= Your instructions =
Copy out every line exactly as given.

= Material =
+ + + + +
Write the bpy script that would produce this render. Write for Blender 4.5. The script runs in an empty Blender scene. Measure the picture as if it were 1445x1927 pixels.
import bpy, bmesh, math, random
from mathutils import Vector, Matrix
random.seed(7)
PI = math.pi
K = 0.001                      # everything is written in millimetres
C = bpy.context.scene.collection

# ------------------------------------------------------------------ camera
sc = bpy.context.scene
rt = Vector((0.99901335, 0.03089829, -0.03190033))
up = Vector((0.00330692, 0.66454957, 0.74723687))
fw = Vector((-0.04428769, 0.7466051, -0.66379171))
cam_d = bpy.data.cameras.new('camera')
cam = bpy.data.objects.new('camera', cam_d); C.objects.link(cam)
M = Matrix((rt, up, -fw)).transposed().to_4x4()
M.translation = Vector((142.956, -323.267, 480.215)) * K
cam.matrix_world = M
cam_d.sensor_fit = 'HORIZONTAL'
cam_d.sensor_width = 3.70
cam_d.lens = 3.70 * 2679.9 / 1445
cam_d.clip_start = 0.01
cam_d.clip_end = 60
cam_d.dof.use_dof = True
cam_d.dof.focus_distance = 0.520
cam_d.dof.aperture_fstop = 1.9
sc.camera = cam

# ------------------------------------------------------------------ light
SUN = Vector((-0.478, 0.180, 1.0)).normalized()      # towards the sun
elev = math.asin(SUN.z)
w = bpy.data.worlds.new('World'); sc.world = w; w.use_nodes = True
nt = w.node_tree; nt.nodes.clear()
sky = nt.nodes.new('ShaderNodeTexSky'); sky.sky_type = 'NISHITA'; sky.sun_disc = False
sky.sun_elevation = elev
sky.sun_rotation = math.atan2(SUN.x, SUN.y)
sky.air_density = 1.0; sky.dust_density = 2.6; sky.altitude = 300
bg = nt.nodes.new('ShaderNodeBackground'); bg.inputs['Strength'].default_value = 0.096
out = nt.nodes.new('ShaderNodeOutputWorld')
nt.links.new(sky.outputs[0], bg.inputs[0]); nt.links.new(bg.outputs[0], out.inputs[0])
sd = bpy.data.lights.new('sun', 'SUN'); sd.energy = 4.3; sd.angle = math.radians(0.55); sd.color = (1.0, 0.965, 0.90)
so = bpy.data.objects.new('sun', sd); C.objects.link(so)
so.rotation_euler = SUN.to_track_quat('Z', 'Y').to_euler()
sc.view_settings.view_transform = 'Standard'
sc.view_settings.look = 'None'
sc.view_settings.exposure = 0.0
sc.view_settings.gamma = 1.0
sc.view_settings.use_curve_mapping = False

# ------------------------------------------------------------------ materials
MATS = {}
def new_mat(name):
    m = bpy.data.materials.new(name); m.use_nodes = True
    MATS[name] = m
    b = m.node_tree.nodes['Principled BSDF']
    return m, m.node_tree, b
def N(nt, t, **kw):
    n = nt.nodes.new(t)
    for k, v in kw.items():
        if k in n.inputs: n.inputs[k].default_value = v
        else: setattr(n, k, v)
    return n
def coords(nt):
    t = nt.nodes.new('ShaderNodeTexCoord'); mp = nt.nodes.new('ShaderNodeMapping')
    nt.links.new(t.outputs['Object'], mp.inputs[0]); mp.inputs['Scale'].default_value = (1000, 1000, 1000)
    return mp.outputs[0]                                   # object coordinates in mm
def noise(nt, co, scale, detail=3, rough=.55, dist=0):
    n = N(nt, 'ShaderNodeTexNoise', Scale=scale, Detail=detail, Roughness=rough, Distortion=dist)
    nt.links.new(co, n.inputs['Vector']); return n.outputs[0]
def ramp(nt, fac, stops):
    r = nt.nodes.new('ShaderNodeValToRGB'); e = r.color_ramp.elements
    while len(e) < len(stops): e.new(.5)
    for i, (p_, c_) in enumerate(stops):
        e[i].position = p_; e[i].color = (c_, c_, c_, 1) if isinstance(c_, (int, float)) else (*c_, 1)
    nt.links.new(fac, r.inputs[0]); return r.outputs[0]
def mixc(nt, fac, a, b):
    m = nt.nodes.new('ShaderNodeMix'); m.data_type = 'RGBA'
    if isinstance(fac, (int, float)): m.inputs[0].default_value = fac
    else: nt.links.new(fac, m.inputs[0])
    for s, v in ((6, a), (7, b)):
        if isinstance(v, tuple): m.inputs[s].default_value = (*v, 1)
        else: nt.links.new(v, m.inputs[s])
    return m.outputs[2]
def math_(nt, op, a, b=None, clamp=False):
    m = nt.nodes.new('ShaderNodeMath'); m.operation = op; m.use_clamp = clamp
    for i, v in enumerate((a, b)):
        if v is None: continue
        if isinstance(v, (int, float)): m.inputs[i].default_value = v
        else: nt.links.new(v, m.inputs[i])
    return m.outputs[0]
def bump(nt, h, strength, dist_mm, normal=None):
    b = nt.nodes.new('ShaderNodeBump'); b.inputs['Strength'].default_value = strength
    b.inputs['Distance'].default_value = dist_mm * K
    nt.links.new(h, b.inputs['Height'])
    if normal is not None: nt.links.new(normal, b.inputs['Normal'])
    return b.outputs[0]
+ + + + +
= Correct result =
Write the bpy script that would produce this render. Write for Blender 4.5. The script runs in an empty Blender scene. Measure the picture as if it were 1445x1927 pixels.
import bpy, bmesh, math, random
from mathutils import Vector, Matrix
random.seed(7)
PI = math.pi
K = 0.001                      # everything is written in millimetres
C = bpy.context.scene.collection

# ------------------------------------------------------------------ camera
sc = bpy.context.scene
rt = Vector((0.99901335, 0.03089829, -0.03190033))
up = Vector((0.00330692, 0.66454957, 0.74723687))
fw = Vector((-0.04428769, 0.7466051, -0.66379171))
cam_d = bpy.data.cameras.new('camera')
cam = bpy.data.objects.new('camera', cam_d); C.objects.link(cam)
M = Matrix((rt, up, -fw)).transposed().to_4x4()
M.translation = Vector((142.956, -323.267, 480.215)) * K
cam.matrix_world = M
cam_d.sensor_fit = 'HORIZONTAL'
cam_d.sensor_width = 3.70
cam_d.lens = 3.70 * 2679.9 / 1445
cam_d.clip_start = 0.01
cam_d.clip_end = 60
cam_d.dof.use_dof = True
cam_d.dof.focus_distance = 0.520
cam_d.dof.aperture_fstop = 1.9
sc.camera = cam

# ------------------------------------------------------------------ light
SUN = Vector((-0.478, 0.180, 1.0)).normalized()      # towards the sun
elev = math.asin(SUN.z)
w = bpy.data.worlds.new('World'); sc.world = w; w.use_nodes = True
nt = w.node_tree; nt.nodes.clear()
sky = nt.nodes.new('ShaderNodeTexSky'); sky.sky_type = 'NISHITA'; sky.sun_disc = False
sky.sun_elevation = elev
sky.sun_rotation = math.atan2(SUN.x, SUN.y)
sky.air_density = 1.0; sky.dust_density = 2.6; sky.altitude = 300
bg = nt.nodes.new('ShaderNodeBackground'); bg.inputs['Strength'].default_value = 0.096
out = nt.nodes.new('ShaderNodeOutputWorld')
nt.links.new(sky.outputs[0], bg.inputs[0]); nt.links.new(bg.outputs[0], out.inputs[0])
sd = bpy.data.lights.new('sun', 'SUN'); sd.energy = 4.3; sd.angle = math.radians(0.55); sd.color = (1.0, 0.965, 0.90)
so = bpy.data.objects.new('sun', sd); C.objects.link(so)
so.rotation_euler = SUN.to_track_quat('Z', 'Y').to_euler()
sc.view_settings.view_transform = 'Standard'
sc.view_settings.look = 'None'
sc.view_settings.exposure = 0.0
sc.view_settings.gamma = 1.0
sc.view_settings.use_curve_mapping = False

# ------------------------------------------------------------------ materials
MATS = {}
def new_mat(name):
    m = bpy.data.materials.new(name); m.use_nodes = True
    MATS[name] = m
    b = m.node_tree.nodes['Principled BSDF']
    return m, m.node_tree, b
def N(nt, t, **kw):
    n = nt.nodes.new(t)
    for k, v in kw.items():
        if k in n.inputs: n.inputs[k].default_value = v
        else: setattr(n, k, v)
    return n
def coords(nt):
    t = nt.nodes.new('ShaderNodeTexCoord'); mp = nt.nodes.new('ShaderNodeMapping')
    nt.links.new(t.outputs['Object'], mp.inputs[0]); mp.inputs['Scale'].default_value = (1000, 1000, 1000)
    return mp.outputs[0]                                   # object coordinates in mm
def noise(nt, co, scale, detail=3, rough=.55, dist=0):
    n = N(nt, 'ShaderNodeTexNoise', Scale=scale, Detail=detail, Roughness=rough, Distortion=dist)
    nt.links.new(co, n.inputs['Vector']); return n.outputs[0]
def ramp(nt, fac, stops):
    r = nt.nodes.new('ShaderNodeValToRGB'); e = r.color_ramp.elements
    while len(e) < len(stops): e.new(.5)
    for i, (p_, c_) in enumerate(stops):
        e[i].position = p_; e[i].color = (c_, c_, c_, 1) if isinstance(c_, (int, float)) else (*c_, 1)
    nt.links.new(fac, r.inputs[0]); return r.outputs[0]
def mixc(nt, fac, a, b):
    m = nt.nodes.new('ShaderNodeMix'); m.data_type = 'RGBA'
    if isinstance(fac, (int, float)): m.inputs[0].default_value = fac
    else: nt.links.new(fac, m.inputs[0])
    for s, v in ((6, a), (7, b)):
        if isinstance(v, tuple): m.inputs[s].default_value = (*v, 1)
        else: nt.links.new(v, m.inputs[s])
    return m.outputs[2]
def math_(nt, op, a, b=None, clamp=False):
    m = nt.nodes.new('ShaderNodeMath'); m.operation = op; m.use_clamp = clamp
    for i, v in enumerate((a, b)):
        if v is None: continue
        if isinstance(v, (int, float)): m.inputs[i].default_value = v
        else: nt.links.new(v, m.inputs[i])
    return m.outputs[0]
def bump(nt, h, strength, dist_mm, normal=None):
    b = nt.nodes.new('ShaderNodeBump'); b.inputs['Strength'].default_value = strength
    b.inputs['Distance'].default_value = dist_mm * K
    nt.links.new(h, b.inputs['Height'])
    if normal is not None: nt.links.new(normal, b.inputs['Normal'])
    return b.outputs[0]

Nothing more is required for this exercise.